IRS' lips sealed on globetrotting State contractors with big tax bills, GAO says

Current law precludes handing State Department names of $100K-plus delinquents

The Government Accountability Office and Internal Revenue Service have their hands tied with regard to notifying the State Department that two State contractors traveling the globe owe more than $100,000 in unpaid taxes to the U.S. Treasury, according to a new report from the GAO.

The two contractors “traveled to Europe, Asia, and the Caribbean performing work for State. These individuals were, or are, potentially performing sensitive work for the Department of State on behalf of the United States,” the GAO report of April 11 said.

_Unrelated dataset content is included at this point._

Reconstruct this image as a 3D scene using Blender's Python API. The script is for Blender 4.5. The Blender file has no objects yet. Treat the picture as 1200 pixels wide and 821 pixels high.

However, neither the IRS nor the GAO is permitted to reveal the names of the contractors to State under current law, the report added.

“However, 26 U.S.C. 6103 precludes IRS from disclosing their names to State, and precludes us from both disclosing their names to State and from contacting State to determine whether these individuals have security clearances,” the report said.

The GAO identified the contractors while investigating 25 tax delinquents who recently have been issued U.S. passports.

The GAO suggests that Congress consider authorizing the State Department to deny U.S. passports to individuals who owe substantial unpaid taxes. Currently, there are no such restrictions. If Congress passed such restrictions into law, that would assist in collecting back taxes and reduce the national debt, the report said.

In fiscal 2008, the State Department issued passports to 224,000 people who collectively owed $5.8 billion in unpaid federal taxes. Overall, about 16 million passports were issued that year.

The GAO report contained additional information on one of the State contractors, who owes $100,000 in unpaid taxes.

  • The person owed taxes for several years throughout the 1990s and 2000s, and did not file income tax returns for two recent years.
  • The individual was assessed thousands of dollars in trust fund recovery penalties for failure to pay employment taxes in the mid-2000s. The IRS found that the individual willfully failed to collect, account for, or pay over to IRS the employees’ share of the trust fund taxes.
  • The person has a long history of noncompliance and has been “uncooperative” in making arrangements to satisfy the outstanding tax liability.
  • The IRS filed tax liens against the individual’s property. IRS has referred the person to the Treasury Department for the continuous levy program.
  • The individual recently made trips to Middle East, Europe, Africa, and the Caribbean and also went on an international cruise.

The other State contractor was not described in detail.

The IRS and State declined to provide comments for the report.



About the Author

Alice Lipowicz is a staff writer covering government 2.0, homeland security and other IT policies for Federal Computer Week.

Reader Comments

Wed, Apr 13, 2011

Why not just put them on a list of people not allowed on a plane or boat with the homeland security? Once they try to leave put them in jail until they post a bail for the amount of the tax owed? If they are innocent they get there money back. If not we collect the bail money to cover the taxes. No need to create more laws.

Wed, Apr 13, 2011

Left hand, meet right foot. Sounds like business as usual.

Wed, Apr 13, 2011 Olde Sarge Washington, DC

I thought Congress passed legislation ordeering the IRS to notify federal agencies of contractors who owed delinquint taxes. Regardles, issue arrest warrants and detain these yahoos for tax debt. Put them on trial convict them, if they can't pay up, put them in prison. By then they will have defaulted on their contracts with State.

Wed, Apr 13, 2011

The GAO recommendation represents more erosion of our freedoms. How is a passport logically related to a tax debt? Should we also deny people who owe back taxes drivers licenses? Food? Shelter? Personal freedom? The IRS has plenty of ways to collect this tax debt; no need to give them even more coercive tools.